As the industry still recovers from its unbalanced prevention-based approach to security, few should be surprised when annual studies report dismal detection and incident response times. Majority of organisations falling prey to attacks find out about the breaches after the incident, some taking months or more to discover. It is also alarming that a high percentage of reported incidents are discovered by a third party. Response times are no better with incidents taking weeks, months or more to contain.

Lack of mature incident detection and response processes is the greatest reason for such discovery and response failings. According to the Global State of Information Security Survey 2013, only 27.2 percent of the business and technology executives surveyed said their organisations have an incident response process to report and handle breaches and disseminate that to third parties that handle data. Their inability to establish comprehensive detection, response and reporting processes is clearly due to the fact that organisations must rely on an incomplete, piecemeal technological infrastructure that is unable to facilitate the necessary detection, collaborative analysis and remediation capabilities.

Lofty talk of people, processes and information sharing has its place, but we won’t see our security posture improve until the weaknesses in defensive posturing and the underlying infrastructure are addressed.

IT security pros continue to grapple with the ever-increasing complexities of their cyber security initiatives, many of which are riddled with siloed security tools used by different teams within IT—tools that lack visibility, integration, automation and collaboration. This lack of integration and these siloed approaches are complex to manage, lead to slow response times, cause security oversights, and require varying skill sets, lengthy custom development and multiple screens/command centres.

Integration, collaboration and automation

Organisations now realise they must shift focus and investment to filling the incident detection and response gaps that currently hamstring cyber security and incident response professionals. Without compromising prevention, they must achieve faster, more comprehensive detection and response, dramatically increasing the speed with which they are able to triage suspected incidents, perform root cause analysis and stop the bleeding.

They must vastly improve their ability to proactively assess their respective threat landscapes, assemble and share tactical threat intelligence and use this intelligence to seek out threats that have bypassed preventative defences. Disparate teams juggling disparate tools will not accomplish these critical goals. Organisations must look to a single platform that provides integrated analysis, real-time collaboration and automation.

Such a platform isn’t a niche tool, just providing endpoint analysis, just malware analysis, just network analysis or some watered-down combination. It gives organisations full, 360-degree visibility into what is happening on all information assets (on or off the network), network communications, and can perform comprehensive malware analysis, root-cause analysis and eradication of threats.

Finally, it provides an unprecedented level of bidirectional integration with ever-valuable SIEM platforms to enable automated, multistage workflows for response and remediation. Integrating a holistic, rapid detection and response platform with a SIEM most effectively addresses the two greatest challenges organisations face – achieving faster, more comprehensive detection of security breaches and data leakage and achieving rapid, holistic response and remediation.

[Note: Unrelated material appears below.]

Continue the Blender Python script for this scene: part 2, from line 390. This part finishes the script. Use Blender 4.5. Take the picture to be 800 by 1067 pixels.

In conclusion, while organisations appear to be steadily bolstering their cyber security initiatives, many are still unable to detect threats that have circumvented their traditional prevention and alerting tools, their response times are too slow and they struggle with comprehensive remediation. Much of this can be attributed to disparate teams within IT juggling several disparate security tools, which impedes visibility, integration, automation and collaboration. This traditional cyber security model is riddled with detection, analysis and remediation gaps that need to be filled.